Monday, January 3, 2011

Lessons from the iPhone’s Era-Switching Failure

The iPhone had a Year 2000-like moment over the weekend, as some iPhone alarms didn’t go off.

From published reports, the problem related to alarms set in 2010 to go off on a single occasion in 2011, but it is more obscure than this. The iPhone’s alarm clock failed to sound only if the phone was relatively idle in the interim.

Based on the description, it is a file system era-related problem, similar to the famous Year 2000 problem. In the Year 2000 problem, a whole generation of software written to use 2-digit years failed, either when they ran out of two-digit year numbers or when the numbers didn’t go in sequence as expected. An “era,” in computer software, is any period of time that has a sequential calendar. Changing an era in a computer program is like changing the calendar on your wall.

I am hard pressed to guess what the era-related problem on the iPhone might have been, or indeed, to explain why January 1, 2011, should be a new era in any software. That is nevertheless what happened, and the era-switching code included in the iOS file system wasn’t as automatic as we would want it to be. It was activated, apparently, only when certain user actions took place, such as launching or closing an application or saving a file.

If this glitch went undetected in early testing, it is partly because software testing in recent years has put most of its emphasis on the complex sequences of events that trigger most of the bugs that remain in our software. The objective is to find what sequence of button-pressing will make something go wrong. The iOS era-switching glitch, though, popped up only when people were not pressing buttons. Based on the little that Apple has said about the problem, it is occurring today mainly in iPhones that were idle (on, but not being used) all weekend. If you’re a software tester, and your plan is to let the computer do nothing at all for three days to see if that creates an error, your boss is probably going to tell you to get back to work.

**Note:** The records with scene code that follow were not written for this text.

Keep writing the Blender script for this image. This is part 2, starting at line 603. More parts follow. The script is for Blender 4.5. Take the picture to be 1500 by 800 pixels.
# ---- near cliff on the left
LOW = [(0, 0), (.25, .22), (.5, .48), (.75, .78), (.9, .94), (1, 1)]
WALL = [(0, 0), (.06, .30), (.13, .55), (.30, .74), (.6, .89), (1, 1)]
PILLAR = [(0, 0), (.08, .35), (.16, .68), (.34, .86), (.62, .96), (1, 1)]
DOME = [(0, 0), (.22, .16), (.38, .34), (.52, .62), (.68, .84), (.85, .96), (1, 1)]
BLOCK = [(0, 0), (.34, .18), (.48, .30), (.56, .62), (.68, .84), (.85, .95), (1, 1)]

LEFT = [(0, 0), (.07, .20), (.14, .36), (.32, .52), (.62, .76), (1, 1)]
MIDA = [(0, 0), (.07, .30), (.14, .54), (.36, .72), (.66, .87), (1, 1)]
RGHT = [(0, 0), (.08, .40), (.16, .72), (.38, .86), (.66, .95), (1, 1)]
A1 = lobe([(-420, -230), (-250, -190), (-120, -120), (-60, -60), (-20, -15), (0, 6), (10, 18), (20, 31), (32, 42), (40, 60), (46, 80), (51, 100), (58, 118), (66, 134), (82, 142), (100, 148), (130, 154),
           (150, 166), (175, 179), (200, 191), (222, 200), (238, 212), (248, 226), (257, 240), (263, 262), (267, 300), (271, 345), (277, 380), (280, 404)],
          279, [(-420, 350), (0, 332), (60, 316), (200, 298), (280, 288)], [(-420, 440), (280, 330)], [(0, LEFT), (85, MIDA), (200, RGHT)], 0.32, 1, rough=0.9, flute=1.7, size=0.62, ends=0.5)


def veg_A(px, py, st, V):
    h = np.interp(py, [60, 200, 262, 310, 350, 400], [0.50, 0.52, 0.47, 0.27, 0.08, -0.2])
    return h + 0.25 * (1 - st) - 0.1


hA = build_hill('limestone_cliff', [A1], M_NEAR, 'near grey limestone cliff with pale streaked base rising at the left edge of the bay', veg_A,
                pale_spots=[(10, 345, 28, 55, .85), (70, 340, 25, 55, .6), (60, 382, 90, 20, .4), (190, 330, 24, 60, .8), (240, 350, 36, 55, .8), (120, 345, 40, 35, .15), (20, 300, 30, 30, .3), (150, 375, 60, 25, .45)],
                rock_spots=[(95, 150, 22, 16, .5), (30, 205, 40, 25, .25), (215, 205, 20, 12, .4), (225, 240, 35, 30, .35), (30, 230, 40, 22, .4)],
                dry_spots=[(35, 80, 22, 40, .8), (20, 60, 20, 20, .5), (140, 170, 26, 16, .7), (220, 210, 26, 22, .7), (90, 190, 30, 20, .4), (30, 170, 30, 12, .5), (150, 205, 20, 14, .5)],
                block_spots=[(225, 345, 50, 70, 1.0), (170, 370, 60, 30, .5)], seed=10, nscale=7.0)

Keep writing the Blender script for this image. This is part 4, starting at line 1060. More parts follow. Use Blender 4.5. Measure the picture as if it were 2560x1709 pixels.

The fact that iPhone alarms that didn’t go off created such a stir tells you how quickly people are abandoning single-purpose devices such as alarm clocks to rely instead on general-purpose devices such as mobile telephones. This doesn’t fit the traditional idea of marketing consumer electronics, since the dedicated alarm clock (or calculator, compass, etc.) costs a small fraction of the price of an iPhone. But people are trying to simplify their lives by using fewer gadgets.